The remarkable U.S. water conservation success story

The U.S. economy and population are growing. Our water use is not. New research by Peter Debaere and Amanda Kurzendoerfer of the University of Virginia helps further disentangle the reasons behind this remarkable U.S. water conservation success since the 1980s.

The break between population, economic growth, and water use is something Peter Gleick has pointed out before: “The assumption that demand for water must inevitably grow is false.”

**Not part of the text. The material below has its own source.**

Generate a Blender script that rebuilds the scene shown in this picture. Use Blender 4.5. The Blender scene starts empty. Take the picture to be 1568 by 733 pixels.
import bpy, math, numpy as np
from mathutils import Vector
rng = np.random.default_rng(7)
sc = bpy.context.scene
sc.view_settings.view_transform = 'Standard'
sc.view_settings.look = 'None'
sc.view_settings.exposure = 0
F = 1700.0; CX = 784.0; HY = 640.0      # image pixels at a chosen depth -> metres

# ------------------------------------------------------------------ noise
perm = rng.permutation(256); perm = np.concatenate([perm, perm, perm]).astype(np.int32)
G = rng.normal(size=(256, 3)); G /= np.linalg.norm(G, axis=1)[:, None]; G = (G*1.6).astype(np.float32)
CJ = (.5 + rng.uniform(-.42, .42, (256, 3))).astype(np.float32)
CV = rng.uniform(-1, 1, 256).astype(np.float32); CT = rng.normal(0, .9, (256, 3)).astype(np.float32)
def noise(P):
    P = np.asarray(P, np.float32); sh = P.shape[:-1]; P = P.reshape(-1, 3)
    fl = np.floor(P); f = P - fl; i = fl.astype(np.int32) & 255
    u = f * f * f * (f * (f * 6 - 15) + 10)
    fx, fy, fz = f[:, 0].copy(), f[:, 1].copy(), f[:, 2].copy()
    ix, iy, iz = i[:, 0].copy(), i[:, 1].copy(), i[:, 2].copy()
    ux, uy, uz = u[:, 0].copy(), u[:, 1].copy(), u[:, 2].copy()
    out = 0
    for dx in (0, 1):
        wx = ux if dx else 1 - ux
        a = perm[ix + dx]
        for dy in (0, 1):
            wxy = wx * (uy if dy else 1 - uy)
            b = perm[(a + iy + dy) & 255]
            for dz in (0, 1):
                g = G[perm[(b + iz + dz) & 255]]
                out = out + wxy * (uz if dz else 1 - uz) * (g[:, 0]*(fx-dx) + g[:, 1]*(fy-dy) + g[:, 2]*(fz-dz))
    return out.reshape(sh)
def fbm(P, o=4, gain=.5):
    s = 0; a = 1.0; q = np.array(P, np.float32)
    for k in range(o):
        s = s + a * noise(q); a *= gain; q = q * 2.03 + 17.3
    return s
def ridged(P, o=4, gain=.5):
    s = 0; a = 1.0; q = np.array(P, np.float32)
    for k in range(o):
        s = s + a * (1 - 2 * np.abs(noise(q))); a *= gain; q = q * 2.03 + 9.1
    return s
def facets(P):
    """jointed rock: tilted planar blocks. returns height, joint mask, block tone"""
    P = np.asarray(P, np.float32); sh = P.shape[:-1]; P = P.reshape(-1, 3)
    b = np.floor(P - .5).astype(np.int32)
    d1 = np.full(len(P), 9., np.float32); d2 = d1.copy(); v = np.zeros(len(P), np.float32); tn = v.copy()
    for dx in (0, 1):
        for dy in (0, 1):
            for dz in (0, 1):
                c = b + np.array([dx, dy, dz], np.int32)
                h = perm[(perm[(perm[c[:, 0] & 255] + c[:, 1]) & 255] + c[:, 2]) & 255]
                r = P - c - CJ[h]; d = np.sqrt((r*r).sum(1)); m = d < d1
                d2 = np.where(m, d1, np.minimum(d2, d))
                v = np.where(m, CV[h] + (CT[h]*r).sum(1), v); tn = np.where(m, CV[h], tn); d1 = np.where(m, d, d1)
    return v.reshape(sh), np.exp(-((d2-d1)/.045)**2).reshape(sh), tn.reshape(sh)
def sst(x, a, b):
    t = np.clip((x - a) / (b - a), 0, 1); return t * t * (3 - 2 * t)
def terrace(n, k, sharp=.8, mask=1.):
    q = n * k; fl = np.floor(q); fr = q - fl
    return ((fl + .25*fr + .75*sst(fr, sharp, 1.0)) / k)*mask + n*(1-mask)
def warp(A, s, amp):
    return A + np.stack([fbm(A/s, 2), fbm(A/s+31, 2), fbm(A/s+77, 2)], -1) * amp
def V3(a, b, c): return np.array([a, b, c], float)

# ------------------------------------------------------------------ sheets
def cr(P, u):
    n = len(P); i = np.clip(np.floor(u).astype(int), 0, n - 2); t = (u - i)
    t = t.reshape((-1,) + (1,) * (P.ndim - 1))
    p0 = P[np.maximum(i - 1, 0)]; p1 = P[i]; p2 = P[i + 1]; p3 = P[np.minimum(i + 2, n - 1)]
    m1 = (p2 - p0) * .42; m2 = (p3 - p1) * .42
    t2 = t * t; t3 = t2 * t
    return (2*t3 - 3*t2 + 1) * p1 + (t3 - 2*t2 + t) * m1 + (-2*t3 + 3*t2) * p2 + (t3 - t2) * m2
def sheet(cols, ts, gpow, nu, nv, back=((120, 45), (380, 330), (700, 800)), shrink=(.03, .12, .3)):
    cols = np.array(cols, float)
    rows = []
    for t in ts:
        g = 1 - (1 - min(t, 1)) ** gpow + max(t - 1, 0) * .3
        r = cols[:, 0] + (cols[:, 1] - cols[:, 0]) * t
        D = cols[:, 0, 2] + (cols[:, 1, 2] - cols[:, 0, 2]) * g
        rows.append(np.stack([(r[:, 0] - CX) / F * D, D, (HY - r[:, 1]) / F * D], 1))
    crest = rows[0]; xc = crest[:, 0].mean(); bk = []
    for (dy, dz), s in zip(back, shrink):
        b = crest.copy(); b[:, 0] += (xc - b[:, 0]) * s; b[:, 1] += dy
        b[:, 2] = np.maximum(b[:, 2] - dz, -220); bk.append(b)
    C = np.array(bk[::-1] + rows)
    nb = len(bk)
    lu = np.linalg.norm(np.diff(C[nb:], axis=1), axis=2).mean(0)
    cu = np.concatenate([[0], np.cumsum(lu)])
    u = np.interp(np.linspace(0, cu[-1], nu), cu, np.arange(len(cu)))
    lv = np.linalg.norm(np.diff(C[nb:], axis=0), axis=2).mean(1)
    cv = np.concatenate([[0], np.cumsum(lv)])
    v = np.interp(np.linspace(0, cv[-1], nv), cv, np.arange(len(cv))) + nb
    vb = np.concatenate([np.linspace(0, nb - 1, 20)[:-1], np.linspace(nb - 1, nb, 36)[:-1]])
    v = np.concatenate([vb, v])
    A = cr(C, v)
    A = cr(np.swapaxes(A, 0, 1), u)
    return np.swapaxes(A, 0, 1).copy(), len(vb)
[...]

Debaere and Kurzendoerfer have taken our understanding  a step further by disentangling the roles of sectoral changes in our economy (has our core economy changed in a way that simply offshores our water use while we shift to doing other tasks that require less water?) versus underlying efficiency gains in the economy left behind:

Debaere and Kurzendoerfer, 2015

Debaere and Kurzendoerfer, 2015

The top line is their model of water use simply tracked GDP growth. The middle line is a “what if” it was simply “sectoral changes” in our economy – essentially offshoring our water use. The bottom line is what actually happened:

Technological improvements are responsible for the remainder of the water productivity gains–at least 50%. Since actual water is influenced by technological changes as well as structural shifts in the economy, the difference between the lowest line in Figure 1 (actual water use) and the second-highest one marks the contributions of technological improvements. The sizeable impact of technological improvement is a welcome finding if one considers technology an opportunity for replication abroad. Indeed, transferring technology can be a more actionable way of bringing about less water use, especially compared to the slow-moving process of structural shifts toward a less water-intensive service economy.

2 Comments

  1. The GDP track is primarily driven by whatever gallons per capita daily (gpcd) water planners assign to it. L.A. for example assigned 175 gpcd to it’s 1985 and 1990 plans. That fell dramatically in 1995 to 150 gcpd. I would like to say it is due to technologies and conservation but in reality planners couldn’t state with a straight-face that they could meet 850,000 Af/y demand if they held to the higher gpcd figure.

    One other point, The ‘actual water use’ track doesn’t necessarily mean they are meeting demand. In L.A. this so-called ‘demand’ is actually a rising deficit that the city is responding to with increasingly onerous prohibitions on water use.